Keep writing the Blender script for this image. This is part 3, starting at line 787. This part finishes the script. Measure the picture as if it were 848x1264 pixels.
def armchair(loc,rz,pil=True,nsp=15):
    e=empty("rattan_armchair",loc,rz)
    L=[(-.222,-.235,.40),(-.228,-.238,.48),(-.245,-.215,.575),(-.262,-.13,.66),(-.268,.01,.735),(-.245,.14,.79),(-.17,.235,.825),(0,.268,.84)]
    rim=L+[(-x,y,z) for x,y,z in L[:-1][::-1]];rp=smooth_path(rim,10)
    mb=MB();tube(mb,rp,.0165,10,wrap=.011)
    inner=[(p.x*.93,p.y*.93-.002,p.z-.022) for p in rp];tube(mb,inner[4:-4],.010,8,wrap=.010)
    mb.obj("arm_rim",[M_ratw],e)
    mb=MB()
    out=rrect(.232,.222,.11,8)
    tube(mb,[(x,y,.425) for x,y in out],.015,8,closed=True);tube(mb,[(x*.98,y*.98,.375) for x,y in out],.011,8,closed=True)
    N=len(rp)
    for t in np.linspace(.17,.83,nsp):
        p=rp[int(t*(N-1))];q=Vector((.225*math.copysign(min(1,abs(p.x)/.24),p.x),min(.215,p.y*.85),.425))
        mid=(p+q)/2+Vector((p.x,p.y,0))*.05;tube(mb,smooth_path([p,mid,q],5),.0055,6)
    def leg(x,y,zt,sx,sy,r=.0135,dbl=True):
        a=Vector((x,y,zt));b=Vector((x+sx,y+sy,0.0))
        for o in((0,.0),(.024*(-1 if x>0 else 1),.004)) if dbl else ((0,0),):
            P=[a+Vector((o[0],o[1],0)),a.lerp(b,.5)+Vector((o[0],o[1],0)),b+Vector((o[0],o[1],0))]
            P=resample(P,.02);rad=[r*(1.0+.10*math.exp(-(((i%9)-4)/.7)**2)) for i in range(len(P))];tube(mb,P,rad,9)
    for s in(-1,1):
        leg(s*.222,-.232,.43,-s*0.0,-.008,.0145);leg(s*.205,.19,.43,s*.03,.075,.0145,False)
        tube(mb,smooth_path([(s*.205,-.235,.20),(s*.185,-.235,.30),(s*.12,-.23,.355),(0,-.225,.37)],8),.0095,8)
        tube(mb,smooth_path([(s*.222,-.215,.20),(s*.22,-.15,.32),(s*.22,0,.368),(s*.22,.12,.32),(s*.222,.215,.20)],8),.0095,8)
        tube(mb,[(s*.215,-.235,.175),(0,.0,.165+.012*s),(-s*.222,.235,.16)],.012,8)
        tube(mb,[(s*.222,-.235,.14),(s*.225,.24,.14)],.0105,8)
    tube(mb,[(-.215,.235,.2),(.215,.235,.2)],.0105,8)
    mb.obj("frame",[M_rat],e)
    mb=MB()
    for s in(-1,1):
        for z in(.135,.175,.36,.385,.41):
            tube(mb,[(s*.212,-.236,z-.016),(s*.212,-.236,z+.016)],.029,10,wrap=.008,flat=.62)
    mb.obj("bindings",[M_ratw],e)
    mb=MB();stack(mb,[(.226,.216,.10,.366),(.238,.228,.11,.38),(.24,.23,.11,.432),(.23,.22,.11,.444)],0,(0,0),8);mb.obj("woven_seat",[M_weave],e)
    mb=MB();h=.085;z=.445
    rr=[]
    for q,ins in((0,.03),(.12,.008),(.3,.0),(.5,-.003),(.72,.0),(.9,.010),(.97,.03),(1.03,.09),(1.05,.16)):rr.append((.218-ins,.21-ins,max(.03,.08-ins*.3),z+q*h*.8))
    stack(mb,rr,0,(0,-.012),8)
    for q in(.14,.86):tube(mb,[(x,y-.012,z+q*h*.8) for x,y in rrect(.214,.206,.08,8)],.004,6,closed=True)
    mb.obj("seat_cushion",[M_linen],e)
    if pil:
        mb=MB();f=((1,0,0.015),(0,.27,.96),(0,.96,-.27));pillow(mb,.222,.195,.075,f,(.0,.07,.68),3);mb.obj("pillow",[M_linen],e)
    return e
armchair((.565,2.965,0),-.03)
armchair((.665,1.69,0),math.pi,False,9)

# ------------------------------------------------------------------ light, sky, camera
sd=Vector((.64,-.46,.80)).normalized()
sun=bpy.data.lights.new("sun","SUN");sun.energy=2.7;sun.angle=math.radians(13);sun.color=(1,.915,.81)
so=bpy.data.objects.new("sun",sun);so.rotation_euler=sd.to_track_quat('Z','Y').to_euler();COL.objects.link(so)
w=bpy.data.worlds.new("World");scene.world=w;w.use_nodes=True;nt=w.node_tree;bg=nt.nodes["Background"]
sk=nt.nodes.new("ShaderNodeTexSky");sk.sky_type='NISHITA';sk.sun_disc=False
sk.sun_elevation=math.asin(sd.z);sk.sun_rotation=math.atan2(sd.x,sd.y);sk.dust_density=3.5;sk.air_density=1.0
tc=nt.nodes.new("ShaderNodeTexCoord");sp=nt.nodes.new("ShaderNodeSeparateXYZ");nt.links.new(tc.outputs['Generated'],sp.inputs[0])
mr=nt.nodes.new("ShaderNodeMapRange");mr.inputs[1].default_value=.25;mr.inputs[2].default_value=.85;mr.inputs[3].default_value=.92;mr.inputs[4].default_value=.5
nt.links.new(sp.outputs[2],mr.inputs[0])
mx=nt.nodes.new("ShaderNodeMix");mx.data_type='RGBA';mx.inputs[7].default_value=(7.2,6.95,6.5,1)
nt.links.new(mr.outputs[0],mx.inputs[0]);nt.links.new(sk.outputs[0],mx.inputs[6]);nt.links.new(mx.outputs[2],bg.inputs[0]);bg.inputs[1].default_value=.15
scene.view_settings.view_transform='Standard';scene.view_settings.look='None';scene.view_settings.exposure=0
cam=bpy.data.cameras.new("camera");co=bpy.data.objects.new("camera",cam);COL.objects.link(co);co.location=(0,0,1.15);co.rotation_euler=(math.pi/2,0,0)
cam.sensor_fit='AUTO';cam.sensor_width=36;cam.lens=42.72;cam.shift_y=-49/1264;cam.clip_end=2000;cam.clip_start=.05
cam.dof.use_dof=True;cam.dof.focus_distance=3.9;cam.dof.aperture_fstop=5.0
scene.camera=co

__________________________________________________

- What the exercise asks:
Reproduce every line above without error.

- Response to this exercise:
Keep writing the Blender script for this image. This is part 3, starting at line 787. This part finishes the script. Measure the picture as if it were 848x1264 pixels.
def armchair(loc,rz,pil=True,nsp=15):
    e=empty("rattan_armchair",loc,rz)
    L=[(-.222,-.235,.40),(-.228,-.238,.48),(-.245,-.215,.575),(-.262,-.13,.66),(-.268,.01,.735),(-.245,.14,.79),(-.17,.235,.825),(0,.268,.84)]
    rim=L+[(-x,y,z) for x,y,z in L[:-1][::-1]];rp=smooth_path(rim,10)
    mb=MB();tube(mb,rp,.0165,10,wrap=.011)
    inner=[(p.x*.93,p.y*.93-.002,p.z-.022) for p in rp];tube(mb,inner[4:-4],.010,8,wrap=.010)
    mb.obj("arm_rim",[M_ratw],e)
    mb=MB()
    out=rrect(.232,.222,.11,8)
    tube(mb,[(x,y,.425) for x,y in out],.015,8,closed=True);tube(mb,[(x*.98,y*.98,.375) for x,y in out],.011,8,closed=True)
    N=len(rp)
    for t in np.linspace(.17,.83,nsp):
        p=rp[int(t*(N-1))];q=Vector((.225*math.copysign(min(1,abs(p.x)/.24),p.x),min(.215,p.y*.85),.425))
        mid=(p+q)/2+Vector((p.x,p.y,0))*.05;tube(mb,smooth_path([p,mid,q],5),.0055,6)
    def leg(x,y,zt,sx,sy,r=.0135,dbl=True):
        a=Vector((x,y,zt));b=Vector((x+sx,y+sy,0.0))
        for o in((0,.0),(.024*(-1 if x>0 else 1),.004)) if dbl else ((0,0),):
            P=[a+Vector((o[0],o[1],0)),a.lerp(b,.5)+Vector((o[0],o[1],0)),b+Vector((o[0],o[1],0))]
            P=resample(P,.02);rad=[r*(1.0+.10*math.exp(-(((i%9)-4)/.7)**2)) for i in range(len(P))];tube(mb,P,rad,9)
    for s in(-1,1):
        leg(s*.222,-.232,.43,-s*0.0,-.008,.0145);leg(s*.205,.19,.43,s*.03,.075,.0145,False)
        tube(mb,smooth_path([(s*.205,-.235,.20),(s*.185,-.235,.30),(s*.12,-.23,.355),(0,-.225,.37)],8),.0095,8)
        tube(mb,smooth_path([(s*.222,-.215,.20),(s*.22,-.15,.32),(s*.22,0,.368),(s*.22,.12,.32),(s*.222,.215,.20)],8),.0095,8)
        tube(mb,[(s*.215,-.235,.175),(0,.0,.165+.012*s),(-s*.222,.235,.16)],.012,8)
        tube(mb,[(s*.222,-.235,.14),(s*.225,.24,.14)],.0105,8)
    tube(mb,[(-.215,.235,.2),(.215,.235,.2)],.0105,8)
    mb.obj("frame",[M_rat],e)
    mb=MB()
    for s in(-1,1):
        for z in(.135,.175,.36,.385,.41):
            tube(mb,[(s*.212,-.236,z-.016),(s*.212,-.236,z+.016)],.029,10,wrap=.008,flat=.62)
    mb.obj("bindings",[M_ratw],e)
    mb=MB();stack(mb,[(.226,.216,.10,.366),(.238,.228,.11,.38),(.24,.23,.11,.432),(.23,.22,.11,.444)],0,(0,0),8);mb.obj("woven_seat",[M_weave],e)
    mb=MB();h=.085;z=.445
    rr=[]
    for q,ins in((0,.03),(.12,.008),(.3,.0),(.5,-.003),(.72,.0),(.9,.010),(.97,.03),(1.03,.09),(1.05,.16)):rr.append((.218-ins,.21-ins,max(.03,.08-ins*.3),z+q*h*.8))
    stack(mb,rr,0,(0,-.012),8)
    for q in(.14,.86):tube(mb,[(x,y-.012,z+q*h*.8) for x,y in rrect(.214,.206,.08,8)],.004,6,closed=True)
    mb.obj("seat_cushion",[M_linen],e)
    if pil:
        mb=MB();f=((1,0,0.015),(0,.27,.96),(0,.96,-.27));pillow(mb,.222,.195,.075,f,(.0,.07,.68),3);mb.obj("pillow",[M_linen],e)
    return e
armchair((.565,2.965,0),-.03)
armchair((.665,1.69,0),math.pi,False,9)

# ------------------------------------------------------------------ light, sky, camera
sd=Vector((.64,-.46,.80)).normalized()
sun=bpy.data.lights.new("sun","SUN");sun.energy=2.7;sun.angle=math.radians(13);sun.color=(1,.915,.81)
so=bpy.data.objects.new("sun",sun);so.rotation_euler=sd.to_track_quat('Z','Y').to_euler();COL.objects.link(so)
w=bpy.data.worlds.new("World");scene.world=w;w.use_nodes=True;nt=w.node_tree;bg=nt.nodes["Background"]
sk=nt.nodes.new("ShaderNodeTexSky");sk.sky_type='NISHITA';sk.sun_disc=False
sk.sun_elevation=math.asin(sd.z);sk.sun_rotation=math.atan2(sd.x,sd.y);sk.dust_density=3.5;sk.air_density=1.0
tc=nt.nodes.new("ShaderNodeTexCoord");sp=nt.nodes.new("ShaderNodeSeparateXYZ");nt.links.new(tc.outputs['Generated'],sp.inputs[0])
mr=nt.nodes.new("ShaderNodeMapRange");mr.inputs[1].default_value=.25;mr.inputs[2].default_value=.85;mr.inputs[3].default_value=.92;mr.inputs[4].default_value=.5
nt.links.new(sp.outputs[2],mr.inputs[0])
mx=nt.nodes.new("ShaderNodeMix");mx.data_type='RGBA';mx.inputs[7].default_value=(7.2,6.95,6.5,1)
nt.links.new(mr.outputs[0],mx.inputs[0]);nt.links.new(sk.outputs[0],mx.inputs[6]);nt.links.new(mx.outputs[2],bg.inputs[0]);bg.inputs[1].default_value=.15
scene.view_settings.view_transform='Standard';scene.view_settings.look='None';scene.view_settings.exposure=0
cam=bpy.data.cameras.new("camera");co=bpy.data.objects.new("camera",cam);COL.objects.link(co);co.location=(0,0,1.15);co.rotation_euler=(math.pi/2,0,0)
cam.sensor_fit='AUTO';cam.sensor_width=36;cam.lens=42.72;cam.shift_y=-49/1264;cam.clip_end=2000;cam.clip_start=.05
cam.dof.use_dof=True;cam.dof.focus_distance=3.9;cam.dof.aperture_fstop=5.0
scene.camera=co